The default ‘divide and conquer’ strategy has been faithfully employed. Apparently, anyone with the temerity to raise the issue as a legitimate concern is a pitch-fork wielding racist. A faltering tactic, now that half of the nation (51%+ hopefully!) have opened their eyes to the problem, and a particularly galling accusation considering the fact that leaving the EU would actually allow us to reject the existing discrimination against non-EU citizens. Under the proposed Australian-style points system, having blond hair and blue eyes adds nothing to the score! This problem is about numbers, not race. So perhaps it is possible to both embrace multiculturalism AND own a calculator?!

There is no doubt that targeted immigration, that improves productivity by filling skills gaps, is positive. You can have too much of a good thing though.
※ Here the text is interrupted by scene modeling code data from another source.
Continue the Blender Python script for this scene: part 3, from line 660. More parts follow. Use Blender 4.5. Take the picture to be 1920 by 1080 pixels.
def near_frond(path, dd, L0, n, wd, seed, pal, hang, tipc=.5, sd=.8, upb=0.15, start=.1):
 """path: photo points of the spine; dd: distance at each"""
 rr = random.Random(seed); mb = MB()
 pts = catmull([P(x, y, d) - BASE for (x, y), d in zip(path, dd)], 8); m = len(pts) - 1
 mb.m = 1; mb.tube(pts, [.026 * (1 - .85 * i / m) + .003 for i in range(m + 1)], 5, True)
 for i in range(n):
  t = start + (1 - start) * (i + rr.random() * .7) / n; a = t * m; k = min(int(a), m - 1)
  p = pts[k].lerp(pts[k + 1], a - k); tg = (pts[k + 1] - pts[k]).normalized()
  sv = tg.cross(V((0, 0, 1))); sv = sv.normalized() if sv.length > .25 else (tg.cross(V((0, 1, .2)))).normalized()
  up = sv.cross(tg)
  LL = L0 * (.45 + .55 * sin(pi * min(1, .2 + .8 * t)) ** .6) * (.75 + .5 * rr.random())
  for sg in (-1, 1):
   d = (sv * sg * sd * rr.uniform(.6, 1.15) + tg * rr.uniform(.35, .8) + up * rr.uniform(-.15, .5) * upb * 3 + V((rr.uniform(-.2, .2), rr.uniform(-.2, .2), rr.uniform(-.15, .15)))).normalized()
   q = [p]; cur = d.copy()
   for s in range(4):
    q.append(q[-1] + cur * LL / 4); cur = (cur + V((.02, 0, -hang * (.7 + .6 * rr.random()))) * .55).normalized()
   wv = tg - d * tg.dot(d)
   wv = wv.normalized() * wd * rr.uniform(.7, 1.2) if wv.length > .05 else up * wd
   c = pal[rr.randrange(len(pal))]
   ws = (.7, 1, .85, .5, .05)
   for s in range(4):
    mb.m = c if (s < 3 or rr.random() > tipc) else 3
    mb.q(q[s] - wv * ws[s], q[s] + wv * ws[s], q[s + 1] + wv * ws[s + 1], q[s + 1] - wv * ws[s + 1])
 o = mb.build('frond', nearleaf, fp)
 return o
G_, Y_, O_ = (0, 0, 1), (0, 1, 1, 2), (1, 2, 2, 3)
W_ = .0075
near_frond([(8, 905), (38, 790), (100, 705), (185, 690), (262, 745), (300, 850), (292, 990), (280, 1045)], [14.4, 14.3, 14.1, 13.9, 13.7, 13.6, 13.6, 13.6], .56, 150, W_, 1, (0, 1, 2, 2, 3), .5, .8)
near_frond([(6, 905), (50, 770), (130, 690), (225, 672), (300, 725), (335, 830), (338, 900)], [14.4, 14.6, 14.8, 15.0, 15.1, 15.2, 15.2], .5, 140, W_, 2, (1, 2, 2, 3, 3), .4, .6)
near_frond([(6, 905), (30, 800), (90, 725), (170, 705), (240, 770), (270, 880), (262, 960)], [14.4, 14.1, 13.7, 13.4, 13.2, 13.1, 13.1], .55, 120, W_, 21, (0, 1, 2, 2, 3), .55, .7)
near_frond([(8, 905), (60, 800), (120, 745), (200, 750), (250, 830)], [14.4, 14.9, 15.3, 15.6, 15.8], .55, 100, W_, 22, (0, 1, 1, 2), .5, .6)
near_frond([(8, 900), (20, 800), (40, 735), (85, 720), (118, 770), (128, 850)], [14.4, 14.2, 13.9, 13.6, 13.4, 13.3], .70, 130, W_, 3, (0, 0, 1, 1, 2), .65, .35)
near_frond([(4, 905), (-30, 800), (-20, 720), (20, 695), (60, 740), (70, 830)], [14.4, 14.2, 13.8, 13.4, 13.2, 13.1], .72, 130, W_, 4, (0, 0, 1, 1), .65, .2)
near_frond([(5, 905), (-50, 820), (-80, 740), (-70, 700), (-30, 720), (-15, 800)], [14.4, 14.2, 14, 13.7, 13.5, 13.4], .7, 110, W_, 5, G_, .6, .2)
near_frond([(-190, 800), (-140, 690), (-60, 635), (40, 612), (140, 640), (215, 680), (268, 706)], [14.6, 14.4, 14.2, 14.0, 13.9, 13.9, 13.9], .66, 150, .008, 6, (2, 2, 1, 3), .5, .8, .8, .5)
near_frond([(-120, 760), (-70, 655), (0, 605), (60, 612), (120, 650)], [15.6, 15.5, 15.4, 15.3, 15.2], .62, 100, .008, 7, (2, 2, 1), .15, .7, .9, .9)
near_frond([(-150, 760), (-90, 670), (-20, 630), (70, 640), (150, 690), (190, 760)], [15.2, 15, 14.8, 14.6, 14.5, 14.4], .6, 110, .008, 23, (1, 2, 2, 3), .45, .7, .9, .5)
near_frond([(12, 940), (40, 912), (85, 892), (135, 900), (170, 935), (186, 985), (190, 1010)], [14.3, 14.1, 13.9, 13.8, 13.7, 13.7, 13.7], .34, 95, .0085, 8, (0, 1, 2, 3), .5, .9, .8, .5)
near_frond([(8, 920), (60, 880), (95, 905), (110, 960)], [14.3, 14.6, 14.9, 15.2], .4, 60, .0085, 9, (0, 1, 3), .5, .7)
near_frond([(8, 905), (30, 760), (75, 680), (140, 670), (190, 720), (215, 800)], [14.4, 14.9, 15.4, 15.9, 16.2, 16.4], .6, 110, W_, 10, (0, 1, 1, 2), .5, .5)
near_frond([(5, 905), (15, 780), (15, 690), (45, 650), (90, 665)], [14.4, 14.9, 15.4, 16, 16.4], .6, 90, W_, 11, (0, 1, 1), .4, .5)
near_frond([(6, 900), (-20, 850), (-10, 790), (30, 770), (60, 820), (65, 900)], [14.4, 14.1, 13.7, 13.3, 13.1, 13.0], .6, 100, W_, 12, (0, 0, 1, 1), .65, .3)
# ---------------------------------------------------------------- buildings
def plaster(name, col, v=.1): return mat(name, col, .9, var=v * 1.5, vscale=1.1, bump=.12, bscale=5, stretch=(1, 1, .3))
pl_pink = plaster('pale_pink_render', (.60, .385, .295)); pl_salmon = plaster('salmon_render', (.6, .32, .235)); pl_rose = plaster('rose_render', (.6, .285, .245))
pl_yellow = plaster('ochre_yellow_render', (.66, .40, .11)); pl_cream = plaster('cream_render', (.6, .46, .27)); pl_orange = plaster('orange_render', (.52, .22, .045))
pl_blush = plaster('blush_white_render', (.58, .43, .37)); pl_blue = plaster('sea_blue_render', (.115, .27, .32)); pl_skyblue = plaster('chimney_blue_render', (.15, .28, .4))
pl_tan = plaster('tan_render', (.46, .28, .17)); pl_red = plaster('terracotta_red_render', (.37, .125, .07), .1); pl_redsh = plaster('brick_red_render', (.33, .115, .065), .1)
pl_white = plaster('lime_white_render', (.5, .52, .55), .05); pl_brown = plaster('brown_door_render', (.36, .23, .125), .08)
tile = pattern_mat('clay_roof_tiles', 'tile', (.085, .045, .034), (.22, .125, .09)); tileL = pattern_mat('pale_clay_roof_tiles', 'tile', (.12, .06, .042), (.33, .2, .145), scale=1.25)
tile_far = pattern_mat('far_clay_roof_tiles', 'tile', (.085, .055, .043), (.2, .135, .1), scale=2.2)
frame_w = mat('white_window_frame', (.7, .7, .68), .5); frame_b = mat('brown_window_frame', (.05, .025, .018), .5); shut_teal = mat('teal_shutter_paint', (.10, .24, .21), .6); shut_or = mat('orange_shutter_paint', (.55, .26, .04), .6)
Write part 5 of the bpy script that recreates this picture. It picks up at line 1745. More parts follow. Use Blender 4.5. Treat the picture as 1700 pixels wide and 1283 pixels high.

At social occasions, a few drinks aid merriment, too many leads to regret, and even more can be fatal. As the most densely populated country in Europe, England would fail the sobriety test. Every year, enough people to fill a city the size of Manchester flee the ailing Eurozone, where the average rate of unemployment is over 10% and youth unemployment is as high as 50%. Since the turn of the millennium, 85% of this population growth is the result of immigration, with 80% of newly created jobs taken up by immigrants. We seem to have entered the Jager bomb phase after losing all ability to say “no!”.

Unfortunately, we don’t have an infinite supply of jobs to meet the runaway demand. Having sub-contracted our border controls to countries that take our money without actually providing the service, we are unable to stem the flow, and the surplus is forced to join the swathes of indigenous welfare dependents. Add this to the mounting pressure on public services, housing and infrastructure, and working people are not only earning less, but they’re also carrying a higher tax burden – £1.2Bn net per year (ONS).

Those that wish to maintain the discrimination against Nigerians, Australians, Indians…etc., dismiss the inequity on the basis that the EU insists on external tariffs for goods, services and capital, so it stands to reason that free movement should only apply to EU citizens. There are significant differences between those ‘four freedoms’ though. The first three are highly regulated and required to satisfy a UK-based demand. Nobody is forced to buy an Audi or use AXA insurance. We choose to. Conversely, there are no controls or regulations relating to ‘people’. No skills required, no ability to speak English, no qualifications and a criminal record is absolutely fine. Most significantly of all, they are self-selecting, and as such, need not offer any form of benefit to their new country. Like so many other issues, the EU has this wrong; but they are unwilling to change. So the only sensible course of action is to Vote Leave on 23rd June.